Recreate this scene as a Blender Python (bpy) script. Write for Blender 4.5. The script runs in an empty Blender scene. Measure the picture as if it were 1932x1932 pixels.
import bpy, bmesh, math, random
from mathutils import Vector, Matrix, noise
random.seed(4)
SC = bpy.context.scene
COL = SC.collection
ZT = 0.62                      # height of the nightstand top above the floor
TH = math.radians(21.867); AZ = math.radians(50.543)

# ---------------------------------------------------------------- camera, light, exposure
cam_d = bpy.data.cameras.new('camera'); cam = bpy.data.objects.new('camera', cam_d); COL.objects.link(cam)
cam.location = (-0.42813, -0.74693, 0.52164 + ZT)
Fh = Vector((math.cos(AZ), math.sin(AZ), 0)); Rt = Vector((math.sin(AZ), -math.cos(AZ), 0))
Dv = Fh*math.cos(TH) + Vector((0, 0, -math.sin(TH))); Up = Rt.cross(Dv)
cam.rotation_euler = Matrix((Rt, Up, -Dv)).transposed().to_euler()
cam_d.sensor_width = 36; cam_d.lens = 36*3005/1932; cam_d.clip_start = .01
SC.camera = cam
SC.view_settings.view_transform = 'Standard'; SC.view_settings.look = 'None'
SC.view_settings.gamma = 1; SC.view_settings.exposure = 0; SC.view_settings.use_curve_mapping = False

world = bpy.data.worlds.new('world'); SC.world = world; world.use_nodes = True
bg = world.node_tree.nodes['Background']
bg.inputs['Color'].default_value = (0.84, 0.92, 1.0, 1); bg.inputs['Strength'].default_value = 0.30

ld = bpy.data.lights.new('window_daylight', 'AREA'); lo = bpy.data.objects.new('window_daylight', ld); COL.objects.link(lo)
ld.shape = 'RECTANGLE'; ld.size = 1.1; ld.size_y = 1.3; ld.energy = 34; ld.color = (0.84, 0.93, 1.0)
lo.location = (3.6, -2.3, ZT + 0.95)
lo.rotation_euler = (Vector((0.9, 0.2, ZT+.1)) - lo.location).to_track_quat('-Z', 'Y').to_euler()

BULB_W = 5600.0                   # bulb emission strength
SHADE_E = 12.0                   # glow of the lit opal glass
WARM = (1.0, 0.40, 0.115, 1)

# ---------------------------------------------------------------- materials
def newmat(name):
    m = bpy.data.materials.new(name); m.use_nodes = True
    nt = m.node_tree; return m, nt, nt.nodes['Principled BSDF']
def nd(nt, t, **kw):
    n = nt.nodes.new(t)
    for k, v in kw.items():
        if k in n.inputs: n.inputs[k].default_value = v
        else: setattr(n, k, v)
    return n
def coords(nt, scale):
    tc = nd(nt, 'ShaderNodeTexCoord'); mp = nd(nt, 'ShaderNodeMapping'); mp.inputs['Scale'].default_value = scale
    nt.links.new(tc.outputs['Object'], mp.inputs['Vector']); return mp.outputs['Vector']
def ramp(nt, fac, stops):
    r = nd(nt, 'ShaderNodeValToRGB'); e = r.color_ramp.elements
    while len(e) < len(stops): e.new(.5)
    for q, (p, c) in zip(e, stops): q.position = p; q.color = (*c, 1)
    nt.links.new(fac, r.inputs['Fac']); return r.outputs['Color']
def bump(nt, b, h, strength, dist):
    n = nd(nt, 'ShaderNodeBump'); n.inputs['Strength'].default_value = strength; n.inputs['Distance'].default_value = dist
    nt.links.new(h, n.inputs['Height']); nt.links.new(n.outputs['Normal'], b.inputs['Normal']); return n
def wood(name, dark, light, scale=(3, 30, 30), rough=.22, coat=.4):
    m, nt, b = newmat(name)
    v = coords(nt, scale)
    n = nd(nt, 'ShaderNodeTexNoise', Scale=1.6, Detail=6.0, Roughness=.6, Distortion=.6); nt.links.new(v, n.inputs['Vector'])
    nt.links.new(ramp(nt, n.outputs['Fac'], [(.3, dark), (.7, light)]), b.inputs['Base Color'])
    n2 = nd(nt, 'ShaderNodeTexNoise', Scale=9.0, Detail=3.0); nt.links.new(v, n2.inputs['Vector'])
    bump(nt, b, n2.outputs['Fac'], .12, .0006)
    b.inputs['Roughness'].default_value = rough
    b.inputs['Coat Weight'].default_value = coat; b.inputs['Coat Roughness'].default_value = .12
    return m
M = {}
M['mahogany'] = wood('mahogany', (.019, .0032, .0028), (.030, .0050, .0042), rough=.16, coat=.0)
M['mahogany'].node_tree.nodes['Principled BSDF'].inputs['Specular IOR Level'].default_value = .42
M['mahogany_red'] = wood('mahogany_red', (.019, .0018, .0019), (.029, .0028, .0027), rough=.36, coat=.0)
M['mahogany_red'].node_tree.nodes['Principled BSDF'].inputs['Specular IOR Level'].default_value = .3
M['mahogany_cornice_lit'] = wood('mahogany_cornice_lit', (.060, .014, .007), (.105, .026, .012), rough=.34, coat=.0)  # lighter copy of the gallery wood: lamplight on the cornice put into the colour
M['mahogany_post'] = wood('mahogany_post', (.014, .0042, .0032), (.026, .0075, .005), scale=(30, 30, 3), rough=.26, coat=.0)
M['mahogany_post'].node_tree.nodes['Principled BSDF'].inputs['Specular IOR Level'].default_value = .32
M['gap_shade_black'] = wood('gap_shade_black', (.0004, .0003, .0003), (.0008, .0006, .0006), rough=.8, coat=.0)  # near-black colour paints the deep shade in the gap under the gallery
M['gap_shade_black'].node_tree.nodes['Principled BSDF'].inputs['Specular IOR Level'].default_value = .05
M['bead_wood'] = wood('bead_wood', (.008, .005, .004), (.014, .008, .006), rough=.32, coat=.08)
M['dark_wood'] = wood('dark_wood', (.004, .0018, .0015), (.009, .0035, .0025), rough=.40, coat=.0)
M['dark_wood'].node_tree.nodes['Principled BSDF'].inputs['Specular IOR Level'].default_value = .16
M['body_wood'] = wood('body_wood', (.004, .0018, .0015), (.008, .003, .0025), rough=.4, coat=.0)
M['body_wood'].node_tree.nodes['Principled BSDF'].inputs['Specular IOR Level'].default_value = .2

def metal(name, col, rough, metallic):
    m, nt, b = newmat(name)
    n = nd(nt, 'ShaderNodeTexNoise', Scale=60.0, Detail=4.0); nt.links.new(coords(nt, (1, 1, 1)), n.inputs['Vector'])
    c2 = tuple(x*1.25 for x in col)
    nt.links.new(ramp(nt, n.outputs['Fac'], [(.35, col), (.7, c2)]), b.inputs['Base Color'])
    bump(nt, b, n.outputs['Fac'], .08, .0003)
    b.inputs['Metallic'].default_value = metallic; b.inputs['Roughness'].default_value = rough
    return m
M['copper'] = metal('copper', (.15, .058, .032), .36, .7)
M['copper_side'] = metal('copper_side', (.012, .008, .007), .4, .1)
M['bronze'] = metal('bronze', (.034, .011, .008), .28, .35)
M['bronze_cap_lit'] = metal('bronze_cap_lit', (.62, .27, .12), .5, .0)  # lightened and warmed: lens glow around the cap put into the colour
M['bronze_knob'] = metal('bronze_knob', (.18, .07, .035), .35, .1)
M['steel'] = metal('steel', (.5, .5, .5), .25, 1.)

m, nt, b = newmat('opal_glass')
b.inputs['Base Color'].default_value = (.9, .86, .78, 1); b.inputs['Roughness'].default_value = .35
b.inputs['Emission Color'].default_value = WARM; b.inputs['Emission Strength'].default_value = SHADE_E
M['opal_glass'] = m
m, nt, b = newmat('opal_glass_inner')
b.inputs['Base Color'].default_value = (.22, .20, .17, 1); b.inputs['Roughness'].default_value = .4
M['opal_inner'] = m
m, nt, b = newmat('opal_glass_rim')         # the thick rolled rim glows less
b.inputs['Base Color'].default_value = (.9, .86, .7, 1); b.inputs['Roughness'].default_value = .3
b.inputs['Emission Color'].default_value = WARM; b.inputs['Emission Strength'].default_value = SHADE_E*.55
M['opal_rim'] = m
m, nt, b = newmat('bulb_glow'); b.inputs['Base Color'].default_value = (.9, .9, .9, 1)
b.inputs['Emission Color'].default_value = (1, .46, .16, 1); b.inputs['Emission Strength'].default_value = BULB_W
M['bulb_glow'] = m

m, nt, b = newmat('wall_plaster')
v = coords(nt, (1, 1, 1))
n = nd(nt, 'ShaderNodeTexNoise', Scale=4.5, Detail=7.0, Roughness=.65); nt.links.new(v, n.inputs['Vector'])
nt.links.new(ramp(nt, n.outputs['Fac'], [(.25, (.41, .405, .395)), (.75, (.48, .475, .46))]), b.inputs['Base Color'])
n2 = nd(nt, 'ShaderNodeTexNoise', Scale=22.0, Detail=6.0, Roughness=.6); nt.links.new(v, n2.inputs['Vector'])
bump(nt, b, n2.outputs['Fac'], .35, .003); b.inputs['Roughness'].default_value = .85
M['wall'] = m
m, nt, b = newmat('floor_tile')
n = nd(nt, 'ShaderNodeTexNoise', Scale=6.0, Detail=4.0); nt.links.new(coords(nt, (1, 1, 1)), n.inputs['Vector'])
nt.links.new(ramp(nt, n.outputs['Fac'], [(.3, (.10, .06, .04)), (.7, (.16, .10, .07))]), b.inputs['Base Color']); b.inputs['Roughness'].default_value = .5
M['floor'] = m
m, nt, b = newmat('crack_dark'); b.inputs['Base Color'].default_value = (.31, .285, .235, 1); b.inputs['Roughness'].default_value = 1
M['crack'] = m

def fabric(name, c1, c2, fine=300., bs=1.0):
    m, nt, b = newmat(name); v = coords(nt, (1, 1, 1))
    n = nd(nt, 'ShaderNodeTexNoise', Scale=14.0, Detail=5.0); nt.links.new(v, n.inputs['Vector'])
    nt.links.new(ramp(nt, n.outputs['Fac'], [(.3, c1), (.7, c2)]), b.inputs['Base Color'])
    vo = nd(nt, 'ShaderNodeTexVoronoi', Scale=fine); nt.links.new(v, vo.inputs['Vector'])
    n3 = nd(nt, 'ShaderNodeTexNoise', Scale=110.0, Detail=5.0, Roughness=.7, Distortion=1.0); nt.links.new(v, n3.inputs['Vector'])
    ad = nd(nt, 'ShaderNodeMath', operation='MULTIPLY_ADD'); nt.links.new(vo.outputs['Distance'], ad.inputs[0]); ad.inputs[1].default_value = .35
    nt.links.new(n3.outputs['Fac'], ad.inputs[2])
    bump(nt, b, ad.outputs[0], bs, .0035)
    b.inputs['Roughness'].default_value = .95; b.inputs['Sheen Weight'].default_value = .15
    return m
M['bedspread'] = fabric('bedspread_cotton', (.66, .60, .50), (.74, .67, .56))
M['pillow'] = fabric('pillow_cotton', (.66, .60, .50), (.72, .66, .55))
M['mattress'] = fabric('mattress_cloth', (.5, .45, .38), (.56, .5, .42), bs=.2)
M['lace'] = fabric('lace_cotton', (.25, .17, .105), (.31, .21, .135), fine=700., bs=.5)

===

TO DO> In the listing above, find the line containing "(.012, .008, .007), .4, .1)" and the line containing "M['steel'] = metal('steel', (.5, .5, .5), .25, 1.)", then quote both, plus every line between them, exactly as written.

RESPONSE>
M['copper_side'] = metal('copper_side', (.012, .008, .007), .4, .1)
M['bronze'] = metal('bronze', (.034, .011, .008), .28, .35)
M['bronze_cap_lit'] = metal('bronze_cap_lit', (.62, .27, .12), .5, .0)  # lightened and warmed: lens glow around the cap put into the colour
M['bronze_knob'] = metal('bronze_knob', (.18, .07, .035), .35, .1)
M['steel'] = metal('steel', (.5, .5, .5), .25, 1.)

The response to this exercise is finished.